• Socialist rebuffs Podemos offer to let PSOE assume lead in early censure move
• Sánchez prefers to let PP corruption scandal grow, launch attack in September
The newly re-elected secretary-general of the Socialist party (PSOE), Pedro Sánchez, will reportedly not cede to pressure from leftwing rival Podemos (We Can) for the PSOE to move forward quickly with its own motion of censure against President Mariano Rajoy of the conservative governing Partido Popular (PP).
Elected with an absolute majority in the Socialist leadership balloting on Sunday, Sánchez is said to be working to a different schedule that will see the PSOE wait until after Sánchez’s formal installation at the PSOE’s mid-June party Congress, then wait through the summer recess to launch a full-frontal attack in September against Rajoy. The September timing is set to coincide with the resumption of the next session of Congress at a time when several ongoing cases against the PP over alleged corruption and illegal party financing are expected to be at their climax in the Spanish courts.
Last Friday, Podemos registered a motion calling for censure of Rajoy (a vote of no-confidence) and yesterday immediately followed up the PSOE election results with a campaign to persuade the newly re-elected Sánchez to move forward with a PSOE motion of censure, in exchange for which Podemos would withdraw its own motion.
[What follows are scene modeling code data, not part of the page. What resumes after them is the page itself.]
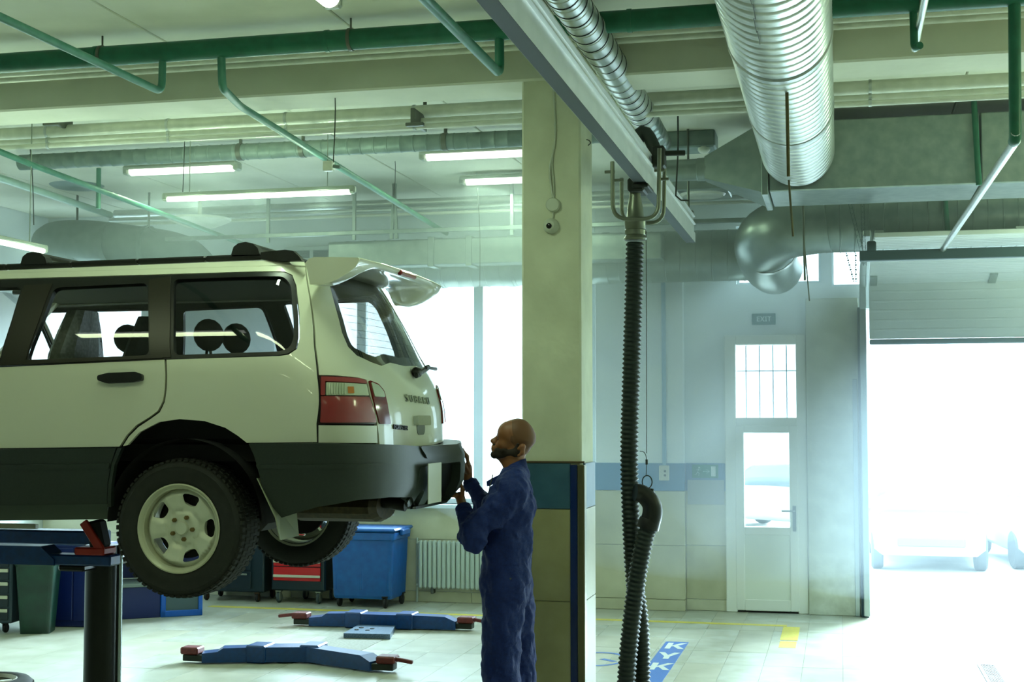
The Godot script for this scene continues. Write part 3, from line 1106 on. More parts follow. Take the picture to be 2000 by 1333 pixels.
	# rods hanging below it
	for e in [[1535, 85, 1540, 345, -7.2, 0.009, "long thin rusty rod hanging in front of the ribbed duct"], [1540, 345, 1549, 462, -9.9, 0.008, "thin pale rod hanging below the ribbed duct's rear end"], [1568, 375, 1572, 548, -11.0, 0.009, "thin dark rod hanging left of the bay door"], [1570.5, 470, 1581, 588, -11.0, 0.005, "short thin string under the dark rod left of the bay door"]]:
		st = nb()
		tube(st, [onz(e[0], e[1], e[4]), onz(e[2], e[3], e[4])], e[5], 8)
		tag(obj("hanging_rod", st, mt("rusty rod", Color(0.36, 0.34, 0.22), 0.6, 0.4) if e[1] < 370 else steel), e[6], "rod")
	# drum elbow and the large duct above the bay door
	o = thing("drum_duct", "big smooth duct elbow with a rounded cap, left of the bay door", "duct")
	st = nb()
	var dc := onz(1503, 462, -12.2)
	tube(st, smooth_path([dc + Vector3(0.5, 0.1, 0.1), dc + Vector3(0.12, 0.05, 0.05), dc + Vector3(-0.05, -0.03, -0.15), dc + Vector3(-0.04, -0.14, -0.55), dc + Vector3(0.0, -0.16, -1.0)], 0.06), 0.265, 28)
	obj("elbow", st, zinc, o)
	st = nb()
	clamp_ring(st, dc + Vector3(-0.02, -0.06, -0.22), Vector3(0.1, -0.3, -1), 0.27, 0.04)
	obj("collar", st, foil, o)
	o = thing("round_duct", "large grey spiral duct running along above the bay door", "duct")
	st = nb()
	var br := onz(1800, 429, -12.2)
	spiral(st, Vector3(onz(1560, 440, -12.2).x, br.y, -12.2), Vector3(RIGHT, br.y, -12.2), 0.265, 0.12, 0.006, 28)
	obj("duct_tube", st, zinc, o)
	# small things under the ceiling between the rail and the tapered duct
	o = thing("ceiling_fan_unit", "square ceiling unit with a round pale grille right of the exhaust rail", "ventilation unit")
	var cu := ony(1372, 380, 3.95)
	st = nb()
	bx(st, cu + Vector3(0, 0.05, 0), Vector3(0.5, 0.1, 0.5), 0.01)
	obj("housing", st, zinc, o)
	st = nb()
	lathe(st, [Vector2(0, -0.02), Vector2(0.19, -0.018), Vector2(0.21, 0.0), Vector2(0, 0.0)], Transform3D(Basis(), cu), 28)
	obj("grille_disc", st, wrap, o)
	st = nb()
	rod(st, cu + Vector3(0, 0.1, 0), Vector3(cu.x, CEIL, cu.z), 0.02, 8)
	obj("hanger", st, steel, o)
	o = thing("ceiling_box", "dark box under the ceiling with a small round pale lens", "box")
	var cb := ony(1348, 290, 4.08)
	st = nb()
	bx(st, cb + Vector3(0, 0.05, 0), Vector3(0.42, 0.14, 0.3), 0.012)
	obj("housing", st, dusty, o)
	st = nb()
	ball(st, cb + Vector3(0.12, -0.03, 0.1), Vector3(0.05, 0.04, 0.05))
	obj("lens", st, wrap, o)
	st = nb()
	tube(st, smooth_path([onz(1324, 220, -9.4), onz(1324, 300, -9.4), onz(1321, 360, -9.4), onz(1322, 388, -9.4), onz(1345, 392, -9.4)], 0.05), 0.006, 8)
	tag(obj("hanging_cable", st, wire_m), "dark thin cable dangling beside the slim bright duct", "cable")
	# hanging wires over the car
	for e in [[360, 125, 357, 375, -9.6, 0.003, "thin wire hanging down to the bare long tube lamp"], [652, 112, 651, 318, -8.2, 0.0036, "dark cable hanging from the beam to a junction box above the car"], [56, 258, 66, 440, -10.0, 0.004, "thin dark cable hanging at the far left"], [771, 300, 769, 382, -11.5, 0.003, "thin wire hanging between the box lamps"], [933, 368, 937, 560, -12.2, 0.003, "thin wire hanging in front of the wide window"]]:
		st = nb()
		var a := onz(e[0], e[1], e[4])
		var b := onz(e[2], e[3], e[4])
		tube(st, smooth_path([a, a.lerp(b, 0.5) + Vector3(0.012, 0, 0), b], 0.1), e[5], 6)
		tag(obj("hanging_cable", st, wire_m), e[6], "cable")
	o = thing("junction_box", "small pale junction box on the sloping green pipe above the car", "junction box")
	st = nb()
	bx(st, onz(642, 325, -8.2), Vector3(0.065, 0.065, 0.05), 0.006)
	obj("box", st, wrap, o)
	st = nb()
	rod(st, onz(651, 325, -8.16), onz(664, 327, -8.16), 0.012, 8)
	obj("gland", st, dusty, o)


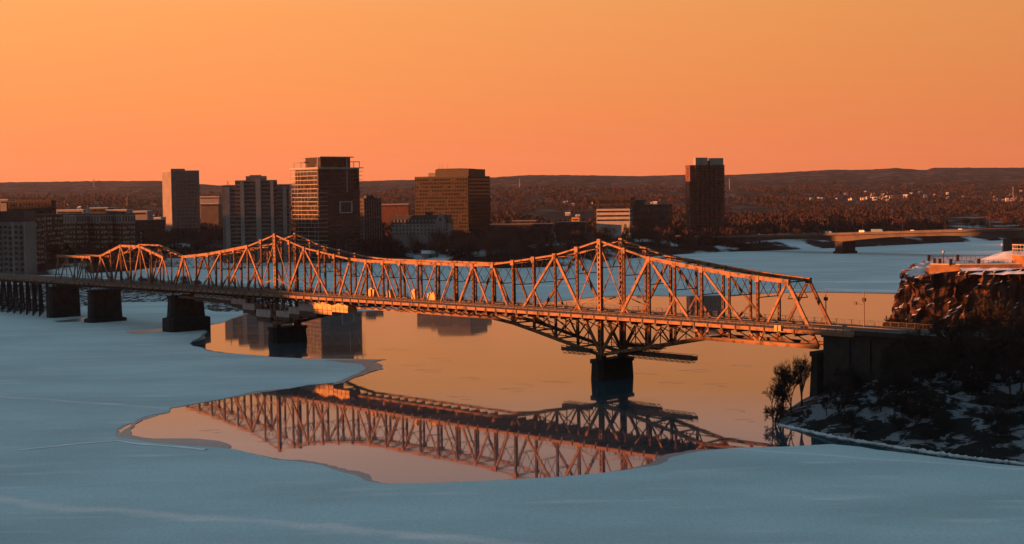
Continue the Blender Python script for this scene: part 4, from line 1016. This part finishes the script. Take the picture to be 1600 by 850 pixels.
# brick tower on the right
e, wl, wr, h = corner(1071, 1078, 1132, 259, 1480, 72, 'brick_tower', 'tall red-brown brick apartment tower standing alone right of centre with pale rooftop drum')
core(e, wl, wr, h, 'brick', 'brick', .6)
n = 27
for i in range(n):
    z = 4+i*(h-6)/n; fh = (h-6)/n
    g_ = MB()
    g_.box(-.3, .06, wr*.04, wr*.94, z+fh*.3, z+fh*.85)
    g_.box(-wl*.7, -wl*.3, -.06, .3, z+fh*.3, z+fh*.8); g_.build('window_band', M['glass'], e)
    for a_, b_ in ((.02, .14), (.30, .42), (.72, .82)): s = MB(); s.box(.02, 1.5, wr*a_, wr*b_, z-.1, z+.1); s.box(1.4, 1.5, wr*a_, wr*b_, z+.1, z+fh*.38); s.build('balcony', M['brick'], e)
m = MB()
for a_ in (.15, .30, .435, .57, .70, .83): m.box(-.1, 1.9, wr*a_-.5, wr*a_+.5, 0, h-.2)
m.build('brick_fin', M['brick_dark'], e)
pent(e, -wl+3, -3, wr*.2, wr*.55, h+.6, h+8.2, 'conc_pale'); pent(e, -wl+2, -1, wr*.62, wr*.98, h+.6, h+7.6, 'conc_pale'); pent(e, -wl+4, -3, wr*.55, wr*.62, h+.6, h+5, 'brick', 'lift_head')
# offices on the right-centre
e, wl, wr, h = simple_tower(((926, 985, 992, 309, 1560, 10, 'dark_office', 'dark flat-topped office with a rooftop block, behind the striped pale office'), {}), 'brick_dark', 6, (6, 4)); pent(e, -wl*.72, -wl*.42, 4, 12, h+.6, h+5)
pent(e, -wl*.3, -wl*.1, 4, 10, h+.6, h+3)
e, wl, wr, h = corner(932, 984, 992, 326, 1430, 12, 'striped_office', 'low pale office with two dark window stripes lit orange'); wr = 18
core(e, wl, wr, h, 'white', 'roof', .4)
for k in range(3): b = MB(); z = h-2.6-k*4.2; b.box(-wl+.5, -.5, -.06, .2, z-.9, z+.8); b.box(-.2, .06, .5, wr-.5, z-.9, z+.8); b.build('window_band', M['glass'], e)
e, wl, wr, h = simple_tower(((990, 1044, 1050, 320, 1450, 12, 'flat_office', 'dark low office with blue-grey window bands, left of the brick tower'), {}), 'brick_dark', 4, (8, 3), 'glass'); pent(e, -wl*.95, -wl*.7, 3, 9, h+.6, h+5)
for (xl, xc, xr, yt, Y, lab) in ((765, 862, 870, 350, 1330, 'long low dark flat-roofed building right of the brown office block'), (800, 838, 842, 345, 1420, 'small dark hall with a pale roof edge behind the long low building'), (868, 914, 918, 347, 1440, 'low flat building among trees left of the striped office'), (893, 905, 908, 340, 1600, 'tiny pale shed catching orange light left of the striped office')):
    e, wl, wr, h = corner(xl, xc, xr, yt, Y, 8, 'low_building', lab); wr = 16; core(e, wl, wr, h, 'canvas' if 'tiny' in lab else 'brick_dark', 'conc_pale', .5); b = MB(); b.box(-wl+1, -1, -.06, .2, h-3, h-1.6); b.build('window_band', M['glass'], e)
# left side
e, wl, wr, h = corner(-30, 37, 40, 331, 1040, 8, 'apartment_block', 'grey apartment block at the left edge with dark top storey and stacked balconies'); wr = 18
core(e, wl, wr, h, 'concrete'); b = MB(); b.box(-wl+.01, .25, -.3, wr-.1, h-7, h-.01); b.build('top_storey', M['roof'], e)
for i in range(10):
    z = 3+i*(h-11)/10; g_ = MB(); s = MB()
    for k in range(8): x = -wl*(k+.85)/8; g_ = MB(); g_.box(x, x+wl/8*.6, -.05, .2, z+.3, z+2.1); g_.build('window', M['glass'], e)
    for k in range(0, 8, 2): s = MB(); x = -wl*(k+.9)/8; s.box(x, x+wl/8*.72, -1.2, -.06, z, z+.15); s.box(x, x+wl/8*.72, -1.25, -1.15, z+.15, z+1); s.build('balcony', M['roof'], e)
b = MB(); b.box(-wl*.3, -wl*.24, -.35, .1, 0, h-7.1); b.box(-wl*.62, -wl*.57, -.35, .1, 0, h-7.1); b.box(-.5, .3, -.4, .1, 0, h-7.1); b.build('pale_strip', M['conc_pale'], e)
simple_tower(((10, 80, 87, 314, 1330, 12, 'brown_block', 'wide brown apartment block with rows of windows behind the left-edge block'), {}), 'brick_dark', 7, (14, 3), 'glass', wfrac=.6)
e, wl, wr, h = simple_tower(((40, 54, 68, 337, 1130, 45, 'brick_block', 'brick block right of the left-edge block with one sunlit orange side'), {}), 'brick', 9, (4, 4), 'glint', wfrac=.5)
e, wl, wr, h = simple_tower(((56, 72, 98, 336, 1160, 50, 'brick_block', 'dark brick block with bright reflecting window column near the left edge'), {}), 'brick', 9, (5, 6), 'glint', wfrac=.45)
for (xl, xc, xr, Y, lab) in ((97, 118, 138, 1190, 'first wing from the left of the long pale-topped brick complex'), (134, 156, 176, 1195, 'middle wing of the long pale-topped brick complex below the steeple'), (172, 190, 211, 1200, 'right wing of the long pale-topped brick complex')):
    e, wl, wr, h = corner(xl, xc, xr, 335, Y, 42, 'brick_complex', lab, group='wings of the brick complex'); core(e, wl, wr, h, 'brick'); band_facade(e, wl, wr, h, 9, 2, 'glint', 'brick', bays=(5, 5), wfrac=.5)
    b = MB(); b.box(-wl-.4, .4, -.45, wr, h-7, h-.3); b.build('pale_top_storey', M['conc_pale'], e)
    for k in range(5):
        x = -wl*(k+.75)/5; y = wr*(k+.25)/5; b = MB(); b.box(x, x+1.6, -.5, -.3, h-6, h-1.5); b.build('window', M['brick'], e)
        b = MB(); b.box(.3, .46, y, y+1.6, h-6, h-1.5); b.build('window', M['brick'], e)
e, wl, wr, h = simple_tower(((208, 226, 258, 345, 1230, 45, 'dark_brick_block', 'dark brick block right of the brick complex with one bright column of windows'), {}), 'brick_dark', 8, (4, 6), 'glass', wfrac=.4)
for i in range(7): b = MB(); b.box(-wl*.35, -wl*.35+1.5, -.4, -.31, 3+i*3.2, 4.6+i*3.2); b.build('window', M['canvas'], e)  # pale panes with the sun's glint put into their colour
e = empty('church_steeple', at(137, 336, 1300)*1.0, 0, 'small pale church steeple rising above the brick complex', 'steeple'); e.location.z = 10
zz = at(137, 336, 1300).z-10; b = MB(); b.box(-2, 2, -2, 2, 0, zz); b.build('tower', M['conc_pale'], e); b = MB(); b.cone((0, 0, zz), (0, 0, zz+9), 2.4, .1, 8); b.build('spire', M['white'], e)
for (xl, xr, yt, Y, mt, lab) in ((88, 132, 328, 1420, 'conc_pale', 'low pale flat building behind the brick complex, left of the steeple'), (140, 170, 325, 1450, 'roof', 'dark low roof just right of the steeple'), (165, 200, 328, 1430, 'conc_pale', 'pale flat-roofed building right of the steeple'), (205, 232, 330, 1500, 'conc_pale', 'pale low sheds left of the pale hotel tower'),
                                 (312, 344, 307, 2300, 'conc_pale', 'long white warehouse far off right of the pale hotel tower'), (313, 343, 318, 2000, 'conc_dark', 'pale warehouse below the long white one'), (596, 640, 319, 2100, 'brick', 'orange-lit flat warehouse left of the brown office block'), (240, 253, 340, 1500, 'white', 'small white house at the foot of the pale hotel tower'), (0, 14, 312, 1450, 'conc_pale', 'pale block corner above the left-edge apartments')):
    e, wl, wr, h = corner(xl, xr-2, xr, yt, Y, 6, 'low_building', lab); wr = 16; core(e, wl, wr, h, mt, 'snow', .5); b = MB(); b.box(-wl+1, -1, -.06, .2, h-3.2, h-1.6); b.build('window_band', M['glass'], e)
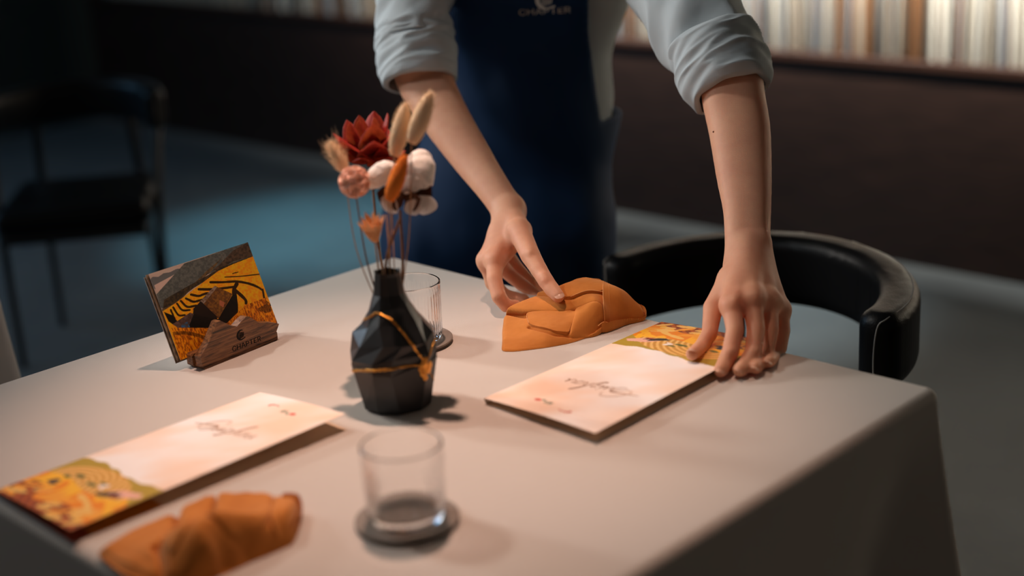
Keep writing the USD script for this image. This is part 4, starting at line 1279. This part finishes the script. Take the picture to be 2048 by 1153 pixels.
def body_core(F, grow=0.0, k=0.05, legs=True):
    """Torso, hips and legs as melted round cones, grown for clothing."""
    g = grow
    for c, s, r in ((chest, .062, .088), (waist, .036, .074), (hipc, .060, .088)):
        F.cone(c - LF * s, c + LF * s, r + g, r + g, k)
    for s in (-1, 1):
        F.cone(chest + LF * s * .055, waist + LF * s * .034, .084 + g, .073 + g, k)
        F.cone(waist + LF * s * .034, hipc + LF * s * .058, .073 + g, .086 + g, k)
        if legs:
            kn = V(hipc[0], hipc[1], .46) + LF * s * .085 + FW * .02
            an = V(hipc[0], hipc[1], .075) + LF * s * .095 - FW * .01
            F.cone(hipc + LF * s * .075 - V(0, 0, .03), kn, .082 + g, .056 + g, .03)
            F.cone(kn, an, .056 + g, .038 + g, .02)
    F.cone(shR + (midS - shR) * .15, shL + (midS - shL) * .15, .056 + g, .056 + g, k)
    F.cone((chest + midS) / 2 - LF * .05, (chest + midS) / 2 + LF * .05, .088 + g, .088 + g, k)


lo = np.minimum(hipc, midS) - V(.32, .32, 0)
hi = np.maximum(hipc, midS) + V(.32, .32, 0)
FB = Field(V(lo[0], lo[1], .0), V(hi[0], hi[1], 1.45), .011, .12)
body_core(FB)
FB.cone(midS + V(0, 0, .0), headc - V(0, 0, .05), .052, .050, .04)
for path in ([shL, V(-0.1481, 0.6904, 1.1582), V(-0.0916, 0.6591, 1.1121), V(-0.0428, 0.6320, 1.0761), elL], [shR, V(-0.4915, 0.5509, 1.1971), V(-0.4797, 0.5195, 1.1348), V(-0.4675, 0.4982, 1.0939), elR]):
    for a_, b_ in zip(path[:-1], path[1:]):
        FB.cone(a_, b_, .036, .034, .02)
core = FB.mesh()

# the head, bowed towards the table
hf = FW * .80 - V(0, 0, .60)
hf /= np.linalg.norm(hf)
hl3 = LF / np.linalg.norm(LF)
hu = np.cross(hl3, -hf) if np.cross(hl3, -hf)[2] > 0 else np.cross(-hf, hl3)


def hp(f_, l_, u_):
    return headc + hf * f_ + hl3 * l_ + hu * u_


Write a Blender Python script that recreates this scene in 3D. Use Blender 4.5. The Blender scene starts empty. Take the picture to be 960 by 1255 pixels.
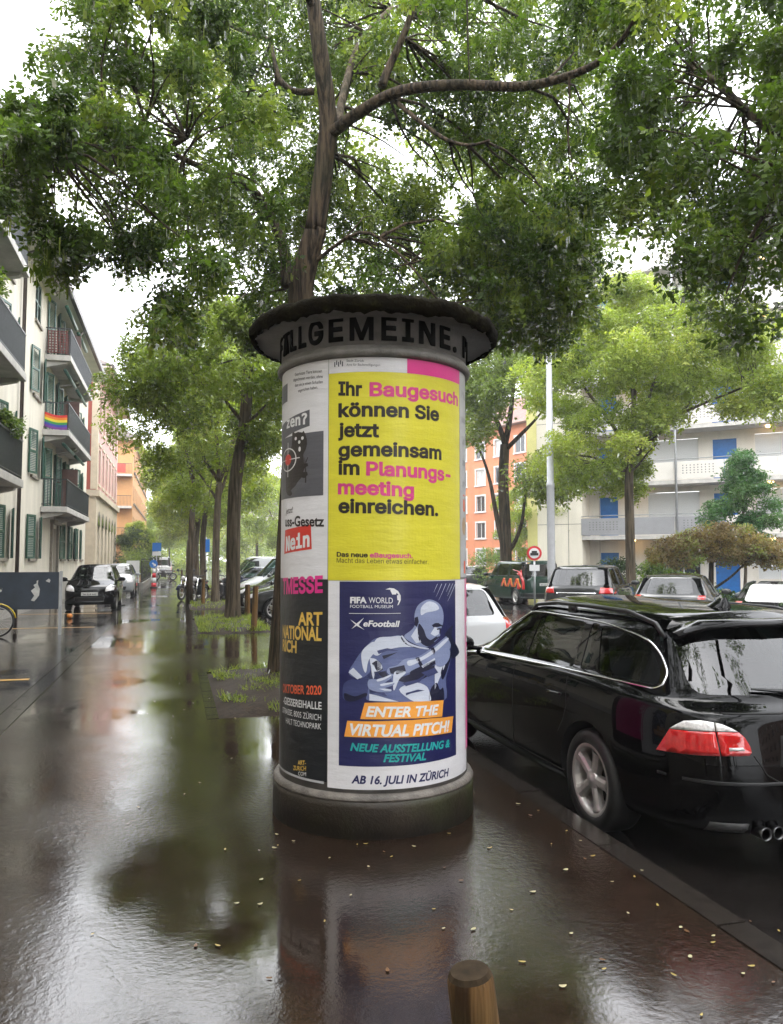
import bpy, bmesh, math, random, os
import numpy as np
from mathutils import Vector, Matrix, Euler
from mathutils.bvhtree import BVHTree
R = math.radians
S = bpy.context.scene
COL = S.collection
random.seed(7)

# ------------------------------------------------------------------ camera
F_PX, PW, PH = 960.0, 960.0, 1255.0          # focal length and size of the photograph in pixels
YAW, PITCH, EYE = R(15.3), R(3.58), 1.6
cd = bpy.data.cameras.new('camera')
cam = bpy.data.objects.new('camera', cd); COL.objects.link(cam)
cam.location = (0, 0, EYE)
cam.rotation_euler = (R(90) + PITCH, 0, -YAW)
cd.sensor_fit = 'VERTICAL'; cd.sensor_height = 24.0; cd.lens = 24.0 * F_PX / PH
cd.clip_start = 0.05; cd.clip_end = 2000
S.camera = cam

# ------------------------------------------------------------------ sky, sun, exposure
SUN_EL, SUN_ROT = R(58), R(200)
W = bpy.data.worlds.new('World'); S.world = W; W.use_nodes = True
wn = W.node_tree.nodes; wl = W.node_tree.links
bg = wn['Background']
sky = wn.new('ShaderNodeTexSky'); sky.sky_type = 'NISHITA'; sky.sun_disc = False
sky.sun_elevation = SUN_EL; sky.sun_rotation = SUN_ROT; sky.air_density = 1.0; sky.dust_density = 4.0; sky.ozone_density = 1.0
hs = wn.new('ShaderNodeHueSaturation'); hs.inputs['Saturation'].default_value = 0.10
wl.new(sky.outputs['Color'], hs.inputs['Color'])
mx = wn.new('ShaderNodeMixRGB'); mx.inputs[0].default_value = 0.65
mx.inputs[2].default_value = (9.0, 9.2, 9.6, 1)      # the even white of a rain sky
wl.new(hs.outputs['Color'], mx.inputs[1]); wl.new(mx.outputs[0], bg.inputs['Color'])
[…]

The offer from Podemos was first announced at a Monday press conference by Podemos secretary for organization Pablo Echenique and then seconded in a phone call from Podemos parliamentary spokesperson Irene Montero to Sanchez chief of staff Juanma Serrano.
According to press reports, Podemos leader Pablo Iglesias formalized the offer in a phone call to Sánchez late Monday, informing the newly re-elected Socialist leader that Podemos would be willing to withdraw its motion of censure anytime up until the start of paraliamentary debate in favor of a motion presented by the PSOE. Otherwise, and even though the Podemos motion is facing near-certain defeat in a congressional vote, the Podemos censure motion will move forward toward debate and a vote that would force the PSOE to take a public position and risk being painted as supportive of Rajoy, should Socialist deputies either abstain or vote against the Podemos motion.
Sources close to the Socialist leader say that Sánchez prefers to wait and launch a campaign of parliamentary harassment and attrition against the Rajoy government beginning in September, when public opinion against the governing party is likely to have increased owing to the steady stream of news media revelations linked to the corruption cases ongoing in the courts. Until then, they say, Sánchez will stick to the calls made during his PSOE leadership campaign, demanding that Rajoy appear before a full session of Congress to respond to allegations of illegal financing of the PP and the party’s elections campaigns over the last several years.